The Problem of Snowshoe Spam

Spamhaus, a major DNS-based Blacklist (DNSBL) provider, published, earlier this month, an article outlining the problem of snowshoe spam.

Snowshoe spam appears to be a novel tactic used by spammers to avoid detection by traditional means. In detail, unsolicited e-mail messages are sent not massively from botnets or other compromised IP address ranges but in modest volumes from unallocated addresses. Spam is sent from many small IP ranges on many Internet Service Providers (ISPs), using many different domains, and the IPs and domains change rapidly. As a result, these messages  do not trigger automated spam blocking filters or reputation metrics. Nevertheless, spreading out the spam load over a larger area, ultimately adds up to be as effective as flooding.

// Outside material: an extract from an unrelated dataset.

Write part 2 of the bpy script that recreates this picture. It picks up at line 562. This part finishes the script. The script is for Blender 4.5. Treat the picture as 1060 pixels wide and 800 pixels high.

The article goes on proposing a more reactive type of blacklist, titled “Spamhaus Composite Snow-Shoe (CSS)”. However, such cases point out the inherit weaknesses of list-based defences against spammers.

Earlier this year, in the USENIX Security Symposium 2009, a group of researchers from Georgia Tech collaborating with McAfee Inc., published a paper (pdf) presenting a spam-fighting technique which relied solely on network-level features of an e-mail message such as the distance in IP space to other email senders or the geographic distance between sender and receiver. Their method of operation employed behavioral characteristics of spam and one could argue that it would be more effective that the Spamhaus way.